(Rows from a 3D scene dataset)
- - -
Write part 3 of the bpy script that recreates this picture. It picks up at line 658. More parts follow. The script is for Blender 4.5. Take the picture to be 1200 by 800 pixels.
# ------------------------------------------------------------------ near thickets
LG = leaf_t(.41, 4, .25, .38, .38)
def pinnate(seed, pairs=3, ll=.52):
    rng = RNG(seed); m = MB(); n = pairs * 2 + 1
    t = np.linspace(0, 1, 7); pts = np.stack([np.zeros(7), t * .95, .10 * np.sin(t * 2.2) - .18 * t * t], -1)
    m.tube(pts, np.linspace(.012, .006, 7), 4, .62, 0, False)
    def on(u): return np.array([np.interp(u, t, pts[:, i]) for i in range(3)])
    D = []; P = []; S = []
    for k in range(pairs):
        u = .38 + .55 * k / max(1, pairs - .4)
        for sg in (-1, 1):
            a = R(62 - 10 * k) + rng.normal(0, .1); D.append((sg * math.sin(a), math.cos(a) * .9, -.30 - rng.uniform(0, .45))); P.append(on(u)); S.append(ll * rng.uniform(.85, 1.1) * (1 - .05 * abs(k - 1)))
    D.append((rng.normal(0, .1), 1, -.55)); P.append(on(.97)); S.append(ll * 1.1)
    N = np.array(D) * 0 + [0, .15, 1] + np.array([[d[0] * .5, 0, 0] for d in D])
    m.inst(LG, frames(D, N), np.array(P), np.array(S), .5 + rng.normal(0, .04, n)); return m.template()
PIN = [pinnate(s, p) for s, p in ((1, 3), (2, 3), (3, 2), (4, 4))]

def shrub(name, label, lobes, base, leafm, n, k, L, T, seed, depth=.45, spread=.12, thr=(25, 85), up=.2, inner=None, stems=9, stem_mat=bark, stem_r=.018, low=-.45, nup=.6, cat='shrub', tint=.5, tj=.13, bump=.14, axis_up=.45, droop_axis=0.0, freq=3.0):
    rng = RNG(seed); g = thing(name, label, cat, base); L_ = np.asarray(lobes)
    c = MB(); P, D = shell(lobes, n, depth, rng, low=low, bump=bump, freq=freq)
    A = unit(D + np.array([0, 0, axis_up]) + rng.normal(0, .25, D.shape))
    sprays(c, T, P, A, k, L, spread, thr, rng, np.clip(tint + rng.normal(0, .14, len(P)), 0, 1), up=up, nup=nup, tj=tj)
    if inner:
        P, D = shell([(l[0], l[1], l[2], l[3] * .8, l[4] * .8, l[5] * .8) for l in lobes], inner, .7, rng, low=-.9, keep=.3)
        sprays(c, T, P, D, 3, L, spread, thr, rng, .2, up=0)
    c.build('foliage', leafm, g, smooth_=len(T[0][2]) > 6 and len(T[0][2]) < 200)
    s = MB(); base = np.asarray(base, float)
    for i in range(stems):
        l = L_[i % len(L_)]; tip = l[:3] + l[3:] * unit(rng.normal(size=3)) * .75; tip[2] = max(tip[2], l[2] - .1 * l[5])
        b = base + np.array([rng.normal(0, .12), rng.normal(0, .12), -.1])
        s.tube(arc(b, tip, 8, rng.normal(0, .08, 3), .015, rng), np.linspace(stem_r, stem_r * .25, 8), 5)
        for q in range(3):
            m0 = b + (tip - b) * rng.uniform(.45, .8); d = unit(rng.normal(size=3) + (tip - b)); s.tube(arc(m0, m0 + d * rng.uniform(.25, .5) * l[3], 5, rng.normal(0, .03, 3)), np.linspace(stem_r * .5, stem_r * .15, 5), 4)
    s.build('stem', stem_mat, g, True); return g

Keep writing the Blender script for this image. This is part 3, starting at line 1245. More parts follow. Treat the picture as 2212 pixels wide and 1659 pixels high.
- - -
• **Your instructions**: Repeat the records above exactly, leaving none out.

• **Task answer**:
Write part 3 of the bpy script that recreates this picture. It picks up at line 658. More parts follow. The script is for Blender 4.5. Take the picture to be 1200 by 800 pixels.
# ------------------------------------------------------------------ near thickets
LG = leaf_t(.41, 4, .25, .38, .38)
def pinnate(seed, pairs=3, ll=.52):
    rng = RNG(seed); m = MB(); n = pairs * 2 + 1
    t = np.linspace(0, 1, 7); pts = np.stack([np.zeros(7), t * .95, .10 * np.sin(t * 2.2) - .18 * t * t], -1)
    m.tube(pts, np.linspace(.012, .006, 7), 4, .62, 0, False)
    def on(u): return np.array([np.interp(u, t, pts[:, i]) for i in range(3)])
    D = []; P = []; S = []
    for k in range(pairs):
        u = .38 + .55 * k / max(1, pairs - .4)
        for sg in (-1, 1):
            a = R(62 - 10 * k) + rng.normal(0, .1); D.append((sg * math.sin(a), math.cos(a) * .9, -.30 - rng.uniform(0, .45))); P.append(on(u)); S.append(ll * rng.uniform(.85, 1.1) * (1 - .05 * abs(k - 1)))
    D.append((rng.normal(0, .1), 1, -.55)); P.append(on(.97)); S.append(ll * 1.1)
    N = np.array(D) * 0 + [0, .15, 1] + np.array([[d[0] * .5, 0, 0] for d in D])
    m.inst(LG, frames(D, N), np.array(P), np.array(S), .5 + rng.normal(0, .04, n)); return m.template()
PIN = [pinnate(s, p) for s, p in ((1, 3), (2, 3), (3, 2), (4, 4))]

def shrub(name, label, lobes, base, leafm, n, k, L, T, seed, depth=.45, spread=.12, thr=(25, 85), up=.2, inner=None, stems=9, stem_mat=bark, stem_r=.018, low=-.45, nup=.6, cat='shrub', tint=.5, tj=.13, bump=.14, axis_up=.45, droop_axis=0.0, freq=3.0):
    rng = RNG(seed); g = thing(name, label, cat, base); L_ = np.asarray(lobes)
    c = MB(); P, D = shell(lobes, n, depth, rng, low=low, bump=bump, freq=freq)
    A = unit(D + np.array([0, 0, axis_up]) + rng.normal(0, .25, D.shape))
    sprays(c, T, P, A, k, L, spread, thr, rng, np.clip(tint + rng.normal(0, .14, len(P)), 0, 1), up=up, nup=nup, tj=tj)
    if inner:
        P, D = shell([(l[0], l[1], l[2], l[3] * .8, l[4] * .8, l[5] * .8) for l in lobes], inner, .7, rng, low=-.9, keep=.3)
        sprays(c, T, P, D, 3, L, spread, thr, rng, .2, up=0)
    c.build('foliage', leafm, g, smooth_=len(T[0][2]) > 6 and len(T[0][2]) < 200)
    s = MB(); base = np.asarray(base, float)
    for i in range(stems):
        l = L_[i % len(L_)]; tip = l[:3] + l[3:] * unit(rng.normal(size=3)) * .75; tip[2] = max(tip[2], l[2] - .1 * l[5])
        b = base + np.array([rng.normal(0, .12), rng.normal(0, .12), -.1])
        s.tube(arc(b, tip, 8, rng.normal(0, .08, 3), .015, rng), np.linspace(stem_r, stem_r * .25, 8), 5)
        for q in range(3):
            m0 = b + (tip - b) * rng.uniform(.45, .8); d = unit(rng.normal(size=3) + (tip - b)); s.tube(arc(m0, m0 + d * rng.uniform(.25, .5) * l[3], 5, rng.normal(0, .03, 3)), np.linspace(stem_r * .5, stem_r * .15, 5), 4)
    s.build('stem', stem_mat, g, True); return g

Keep writing the Blender script for this image. This is part 3, starting at line 1245. More parts follow. Treat the picture as 2212 pixels wide and 1659 pixels high.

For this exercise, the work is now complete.